* RECORDS PROVIDED *
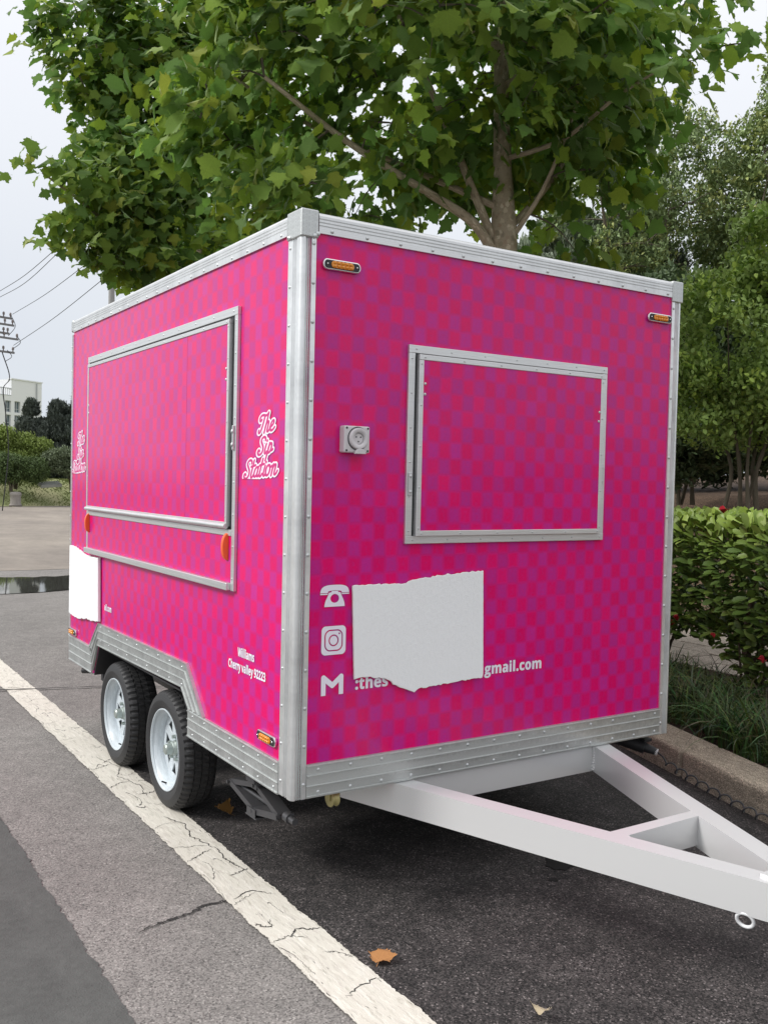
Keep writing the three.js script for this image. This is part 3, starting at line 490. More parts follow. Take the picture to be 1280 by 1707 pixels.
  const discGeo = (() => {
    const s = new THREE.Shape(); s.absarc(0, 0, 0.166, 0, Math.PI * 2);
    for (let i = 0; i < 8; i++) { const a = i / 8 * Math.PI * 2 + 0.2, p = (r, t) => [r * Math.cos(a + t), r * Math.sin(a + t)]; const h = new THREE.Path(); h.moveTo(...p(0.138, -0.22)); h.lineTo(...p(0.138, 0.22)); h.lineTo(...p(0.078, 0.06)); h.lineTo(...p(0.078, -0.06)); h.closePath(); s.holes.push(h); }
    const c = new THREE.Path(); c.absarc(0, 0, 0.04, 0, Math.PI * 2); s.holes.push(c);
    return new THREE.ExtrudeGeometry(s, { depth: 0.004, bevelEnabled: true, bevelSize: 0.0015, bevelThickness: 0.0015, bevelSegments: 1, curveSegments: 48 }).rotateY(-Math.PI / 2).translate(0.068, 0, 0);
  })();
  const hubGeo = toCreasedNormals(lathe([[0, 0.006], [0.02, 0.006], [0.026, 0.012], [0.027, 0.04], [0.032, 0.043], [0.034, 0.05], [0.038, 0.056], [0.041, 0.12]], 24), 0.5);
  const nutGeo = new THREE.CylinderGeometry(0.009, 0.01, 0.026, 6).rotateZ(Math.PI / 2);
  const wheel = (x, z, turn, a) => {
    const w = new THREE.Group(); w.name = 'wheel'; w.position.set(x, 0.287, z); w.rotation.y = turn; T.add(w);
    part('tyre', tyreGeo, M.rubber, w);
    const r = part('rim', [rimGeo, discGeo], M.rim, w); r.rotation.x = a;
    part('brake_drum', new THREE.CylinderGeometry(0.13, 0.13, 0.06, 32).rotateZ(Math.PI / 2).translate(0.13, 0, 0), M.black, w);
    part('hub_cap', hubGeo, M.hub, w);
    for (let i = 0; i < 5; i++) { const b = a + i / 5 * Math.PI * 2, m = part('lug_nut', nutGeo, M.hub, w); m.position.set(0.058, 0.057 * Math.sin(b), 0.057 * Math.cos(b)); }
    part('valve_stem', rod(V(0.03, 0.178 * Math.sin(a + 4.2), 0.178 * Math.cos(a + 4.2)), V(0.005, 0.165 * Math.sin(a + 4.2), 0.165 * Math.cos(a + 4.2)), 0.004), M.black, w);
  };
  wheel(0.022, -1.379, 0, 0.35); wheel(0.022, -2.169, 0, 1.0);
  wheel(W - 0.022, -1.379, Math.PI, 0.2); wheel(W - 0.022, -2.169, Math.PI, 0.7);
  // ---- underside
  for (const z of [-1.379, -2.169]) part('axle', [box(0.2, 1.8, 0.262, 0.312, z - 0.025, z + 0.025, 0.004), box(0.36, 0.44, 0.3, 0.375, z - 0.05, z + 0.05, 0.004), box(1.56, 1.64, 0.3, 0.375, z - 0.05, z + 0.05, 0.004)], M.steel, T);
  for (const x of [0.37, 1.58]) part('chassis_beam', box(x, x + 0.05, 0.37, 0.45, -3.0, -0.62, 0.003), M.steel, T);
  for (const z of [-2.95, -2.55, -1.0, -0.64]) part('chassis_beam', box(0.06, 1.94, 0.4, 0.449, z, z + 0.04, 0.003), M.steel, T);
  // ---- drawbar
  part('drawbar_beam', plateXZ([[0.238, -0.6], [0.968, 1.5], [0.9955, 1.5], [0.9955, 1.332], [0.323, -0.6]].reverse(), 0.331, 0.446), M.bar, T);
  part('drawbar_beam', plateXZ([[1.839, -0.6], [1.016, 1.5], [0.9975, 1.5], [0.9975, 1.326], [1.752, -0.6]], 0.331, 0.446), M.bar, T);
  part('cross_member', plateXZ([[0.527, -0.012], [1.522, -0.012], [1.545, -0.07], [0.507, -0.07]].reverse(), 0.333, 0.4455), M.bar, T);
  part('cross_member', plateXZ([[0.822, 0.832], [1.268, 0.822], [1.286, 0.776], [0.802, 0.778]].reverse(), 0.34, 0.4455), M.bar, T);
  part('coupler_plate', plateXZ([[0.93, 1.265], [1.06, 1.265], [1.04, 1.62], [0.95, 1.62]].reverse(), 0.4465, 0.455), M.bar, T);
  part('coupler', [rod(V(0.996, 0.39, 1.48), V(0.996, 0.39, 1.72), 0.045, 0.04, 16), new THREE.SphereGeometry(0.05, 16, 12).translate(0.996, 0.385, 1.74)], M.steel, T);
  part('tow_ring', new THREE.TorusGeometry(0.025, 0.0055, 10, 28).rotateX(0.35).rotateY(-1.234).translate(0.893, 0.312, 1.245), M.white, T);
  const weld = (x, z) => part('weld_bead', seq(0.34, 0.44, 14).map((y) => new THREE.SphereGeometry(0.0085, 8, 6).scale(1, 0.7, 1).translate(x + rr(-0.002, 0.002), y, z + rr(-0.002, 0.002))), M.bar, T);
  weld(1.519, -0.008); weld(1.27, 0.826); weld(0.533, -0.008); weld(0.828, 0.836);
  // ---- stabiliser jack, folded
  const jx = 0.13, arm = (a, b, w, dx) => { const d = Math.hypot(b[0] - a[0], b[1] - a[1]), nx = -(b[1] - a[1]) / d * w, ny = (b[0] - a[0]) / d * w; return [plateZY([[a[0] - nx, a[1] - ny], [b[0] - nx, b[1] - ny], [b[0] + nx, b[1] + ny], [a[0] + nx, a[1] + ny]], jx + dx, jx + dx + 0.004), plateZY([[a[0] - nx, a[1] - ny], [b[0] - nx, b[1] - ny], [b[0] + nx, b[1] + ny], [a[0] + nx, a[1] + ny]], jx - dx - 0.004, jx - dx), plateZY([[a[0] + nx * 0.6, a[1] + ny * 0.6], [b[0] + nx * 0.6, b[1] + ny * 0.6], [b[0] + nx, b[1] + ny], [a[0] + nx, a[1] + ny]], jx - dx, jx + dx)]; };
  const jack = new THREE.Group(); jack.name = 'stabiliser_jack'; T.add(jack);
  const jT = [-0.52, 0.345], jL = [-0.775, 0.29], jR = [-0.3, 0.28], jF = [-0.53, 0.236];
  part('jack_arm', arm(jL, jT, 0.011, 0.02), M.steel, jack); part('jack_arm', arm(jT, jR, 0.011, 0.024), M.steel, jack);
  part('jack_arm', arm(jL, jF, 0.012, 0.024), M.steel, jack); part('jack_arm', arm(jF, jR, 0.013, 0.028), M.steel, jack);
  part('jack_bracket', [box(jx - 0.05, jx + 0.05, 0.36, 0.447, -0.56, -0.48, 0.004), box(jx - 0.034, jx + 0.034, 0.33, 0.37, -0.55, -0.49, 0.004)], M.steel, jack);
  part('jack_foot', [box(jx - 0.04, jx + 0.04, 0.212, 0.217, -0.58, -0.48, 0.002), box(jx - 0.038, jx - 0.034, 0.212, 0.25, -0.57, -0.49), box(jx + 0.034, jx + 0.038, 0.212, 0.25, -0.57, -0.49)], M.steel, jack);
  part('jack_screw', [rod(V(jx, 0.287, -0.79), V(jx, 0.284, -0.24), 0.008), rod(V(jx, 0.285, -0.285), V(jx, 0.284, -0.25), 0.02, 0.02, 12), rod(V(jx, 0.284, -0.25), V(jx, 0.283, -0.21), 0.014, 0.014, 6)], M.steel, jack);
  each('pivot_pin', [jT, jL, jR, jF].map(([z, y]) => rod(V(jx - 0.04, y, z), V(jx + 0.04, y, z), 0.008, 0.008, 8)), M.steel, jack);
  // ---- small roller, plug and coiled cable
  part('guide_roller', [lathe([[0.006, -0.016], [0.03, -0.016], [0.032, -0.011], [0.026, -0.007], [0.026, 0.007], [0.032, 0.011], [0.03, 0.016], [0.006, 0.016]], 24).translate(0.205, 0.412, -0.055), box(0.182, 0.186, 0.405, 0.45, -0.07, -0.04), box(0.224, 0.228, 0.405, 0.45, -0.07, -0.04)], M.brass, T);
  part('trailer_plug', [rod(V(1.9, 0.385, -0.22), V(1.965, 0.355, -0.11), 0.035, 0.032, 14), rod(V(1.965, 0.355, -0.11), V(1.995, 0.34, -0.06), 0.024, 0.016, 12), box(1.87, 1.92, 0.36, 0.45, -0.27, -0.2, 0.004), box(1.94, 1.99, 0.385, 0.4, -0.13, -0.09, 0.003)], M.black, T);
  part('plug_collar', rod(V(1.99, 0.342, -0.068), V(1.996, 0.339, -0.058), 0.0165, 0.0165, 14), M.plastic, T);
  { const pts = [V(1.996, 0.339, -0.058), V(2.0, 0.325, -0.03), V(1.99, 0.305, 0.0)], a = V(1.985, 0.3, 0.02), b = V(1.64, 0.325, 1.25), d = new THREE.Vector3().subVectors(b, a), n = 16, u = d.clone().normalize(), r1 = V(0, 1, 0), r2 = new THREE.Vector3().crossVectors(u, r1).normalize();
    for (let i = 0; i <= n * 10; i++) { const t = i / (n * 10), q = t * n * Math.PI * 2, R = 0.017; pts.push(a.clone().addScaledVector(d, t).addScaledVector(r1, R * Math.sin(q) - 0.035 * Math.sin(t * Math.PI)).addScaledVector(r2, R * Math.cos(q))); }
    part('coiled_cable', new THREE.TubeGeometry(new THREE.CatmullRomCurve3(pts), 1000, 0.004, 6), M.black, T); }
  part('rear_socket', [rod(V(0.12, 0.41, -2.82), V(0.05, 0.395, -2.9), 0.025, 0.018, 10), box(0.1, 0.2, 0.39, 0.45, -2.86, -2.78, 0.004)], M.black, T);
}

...

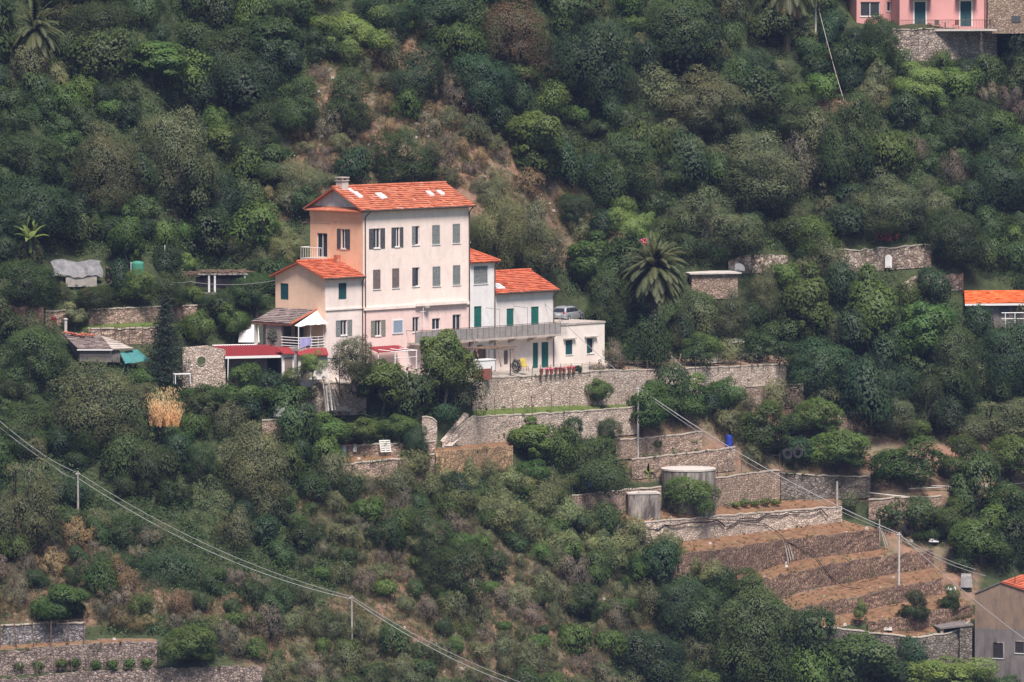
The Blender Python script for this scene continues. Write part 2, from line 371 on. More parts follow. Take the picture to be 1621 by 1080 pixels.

--

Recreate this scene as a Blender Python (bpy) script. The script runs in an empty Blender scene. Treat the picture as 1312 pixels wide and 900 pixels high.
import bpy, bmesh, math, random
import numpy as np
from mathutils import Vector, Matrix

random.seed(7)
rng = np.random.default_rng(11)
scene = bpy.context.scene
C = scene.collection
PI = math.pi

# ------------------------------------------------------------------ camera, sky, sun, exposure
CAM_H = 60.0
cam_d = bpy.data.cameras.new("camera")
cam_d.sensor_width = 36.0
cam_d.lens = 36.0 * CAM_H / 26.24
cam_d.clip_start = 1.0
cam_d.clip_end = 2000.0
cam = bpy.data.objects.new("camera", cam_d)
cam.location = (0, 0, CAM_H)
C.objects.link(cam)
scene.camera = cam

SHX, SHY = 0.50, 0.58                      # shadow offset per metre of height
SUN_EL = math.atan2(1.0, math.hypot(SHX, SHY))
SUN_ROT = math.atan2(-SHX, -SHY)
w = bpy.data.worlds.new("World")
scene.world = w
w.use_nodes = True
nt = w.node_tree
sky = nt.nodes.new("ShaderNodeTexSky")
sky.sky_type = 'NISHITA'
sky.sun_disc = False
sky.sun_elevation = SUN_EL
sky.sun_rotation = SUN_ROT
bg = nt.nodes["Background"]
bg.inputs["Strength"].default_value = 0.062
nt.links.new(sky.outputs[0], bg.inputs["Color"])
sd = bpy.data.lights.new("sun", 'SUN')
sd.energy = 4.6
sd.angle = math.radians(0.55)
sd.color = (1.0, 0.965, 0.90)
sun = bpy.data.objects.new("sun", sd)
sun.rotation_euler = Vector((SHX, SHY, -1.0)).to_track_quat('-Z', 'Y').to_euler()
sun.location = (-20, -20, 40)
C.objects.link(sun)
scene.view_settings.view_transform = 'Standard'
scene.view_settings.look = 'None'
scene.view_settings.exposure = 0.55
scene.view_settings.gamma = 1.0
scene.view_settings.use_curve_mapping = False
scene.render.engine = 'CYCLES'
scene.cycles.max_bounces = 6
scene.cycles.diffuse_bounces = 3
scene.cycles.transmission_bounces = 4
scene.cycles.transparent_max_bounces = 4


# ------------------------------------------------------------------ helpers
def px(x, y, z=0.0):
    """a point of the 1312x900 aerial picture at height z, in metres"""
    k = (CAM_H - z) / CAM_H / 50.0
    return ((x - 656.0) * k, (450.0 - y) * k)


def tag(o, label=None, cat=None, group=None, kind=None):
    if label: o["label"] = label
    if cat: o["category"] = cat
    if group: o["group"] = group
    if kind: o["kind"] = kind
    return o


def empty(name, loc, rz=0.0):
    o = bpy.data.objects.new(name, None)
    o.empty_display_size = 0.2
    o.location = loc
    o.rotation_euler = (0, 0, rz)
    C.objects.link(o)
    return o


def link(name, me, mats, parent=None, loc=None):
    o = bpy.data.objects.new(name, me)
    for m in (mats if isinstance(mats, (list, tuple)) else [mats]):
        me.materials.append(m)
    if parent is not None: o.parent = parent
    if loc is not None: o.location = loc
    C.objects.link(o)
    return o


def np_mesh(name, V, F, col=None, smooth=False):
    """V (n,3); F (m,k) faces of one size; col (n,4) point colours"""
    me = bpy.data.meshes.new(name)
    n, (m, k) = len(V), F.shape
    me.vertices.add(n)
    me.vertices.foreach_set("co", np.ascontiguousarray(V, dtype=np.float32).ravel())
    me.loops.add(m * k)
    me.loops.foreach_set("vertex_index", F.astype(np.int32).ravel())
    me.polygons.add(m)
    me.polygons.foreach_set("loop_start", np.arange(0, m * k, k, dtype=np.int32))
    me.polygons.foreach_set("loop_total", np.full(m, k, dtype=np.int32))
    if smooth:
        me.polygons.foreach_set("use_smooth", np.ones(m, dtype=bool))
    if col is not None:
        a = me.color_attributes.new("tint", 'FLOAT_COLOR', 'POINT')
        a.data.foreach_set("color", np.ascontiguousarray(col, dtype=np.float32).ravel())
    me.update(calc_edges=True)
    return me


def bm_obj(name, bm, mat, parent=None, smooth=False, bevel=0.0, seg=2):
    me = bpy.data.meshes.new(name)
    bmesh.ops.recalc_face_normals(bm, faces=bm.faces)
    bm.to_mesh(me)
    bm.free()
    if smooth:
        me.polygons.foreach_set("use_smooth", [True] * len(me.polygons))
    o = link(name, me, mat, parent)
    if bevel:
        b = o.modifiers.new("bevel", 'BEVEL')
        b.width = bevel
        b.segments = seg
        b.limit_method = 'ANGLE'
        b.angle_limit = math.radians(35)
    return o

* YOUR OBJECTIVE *
Reproduce verbatim the lines above, from the line with "Recreate this scene" through the line with "from mathutils import Vector, Matrix".

* SOLUTION FOR THIS EXERCISE *
Recreate this scene as a Blender Python (bpy) script. The script runs in an empty Blender scene. Treat the picture as 1312 pixels wide and 900 pixels high.
import bpy, bmesh, math, random
import numpy as np
from mathutils import Vector, Matrix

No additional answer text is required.